Under the Treasury's rules for the capital injection program, some U.S. insurance companies -- those with a banking business -- are eligible to request an equity investment from the TARP.

The Standard & Poor's 500 Insurance Index yesterday rose 2.31, or 1.7 percent, to 139.66. The broader S&P 500 Index fell 31.34, or 3.5 percent, to 876.77.

A number of insurance companies have been battered by the recent market downturn.

Market Slide

U.S. life insurance stocks have plunged about 45 percent in the past month on concern that losses on corporate debt and mortgage-backed securities will squeeze the firms' liquidity and force them to raise capital.

MetLife Inc., the biggest U.S. life insurer, raised about $2.3 billion this month in a stock offering, and Hartford Financial Services Group Inc. said it would raise $2.5 billion from Allianz SE.

The largest insurers in the U.S. and Bermuda posted more than $93 billion in writedowns and unrealized losses on holdings tied to the collapse of the U.S. subprime mortgage market since the beginning of last year. Insurers invest policyholder premiums in bonds before paying claims.

American International Group Inc., once the world's largest insurer, accounts for about $48 billion of the declines.

AIG, which posted three straight unprofitable quarters because of bad bets on the housing market, agreed last month to turn over an 80 percent stake to the U.S. in exchange for an $85 billion loan.

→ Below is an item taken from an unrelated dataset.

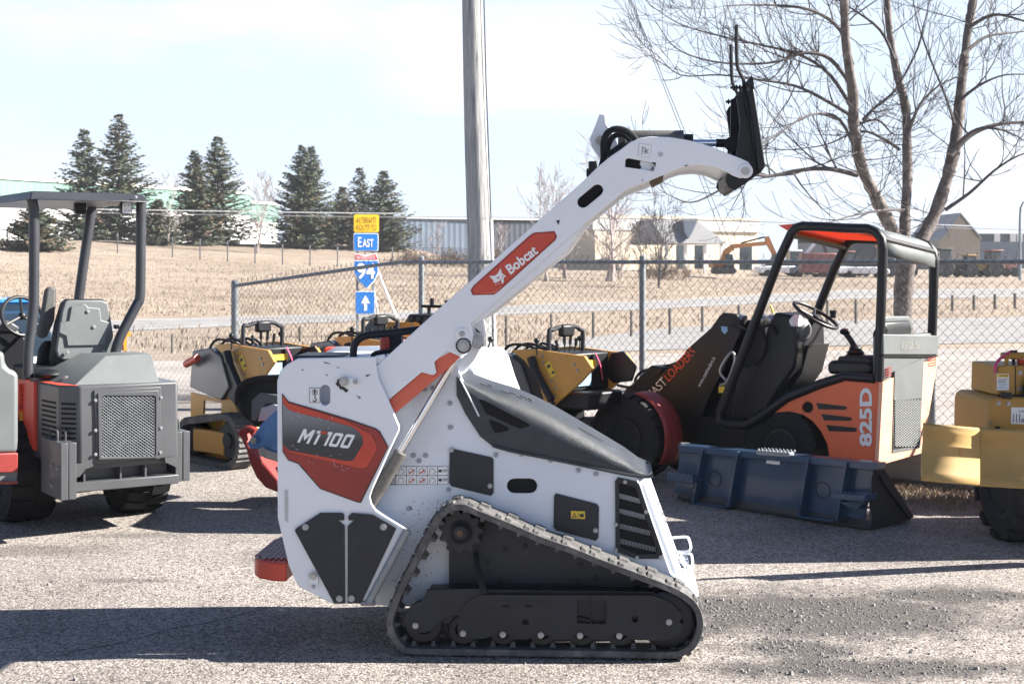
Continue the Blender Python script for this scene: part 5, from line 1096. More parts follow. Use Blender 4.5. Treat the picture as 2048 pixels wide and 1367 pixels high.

The New York-based insurer subsequently tapped a second federal credit line and has borrowed $90.3 billion.

AIG may need more than the $122.8 billion available, Chief Executive Officer Edward Liddy said Oct. 22 on PBS's ``The NewsHour With Jim Lehrer.''

Insurers including Allstate Corp., Prudential Financial Inc., Lincoln National Corp., MetLife and Travelers Cos. have suspended or scaled back share buybacks to shepherd capital as losses from fixed-income investments mount.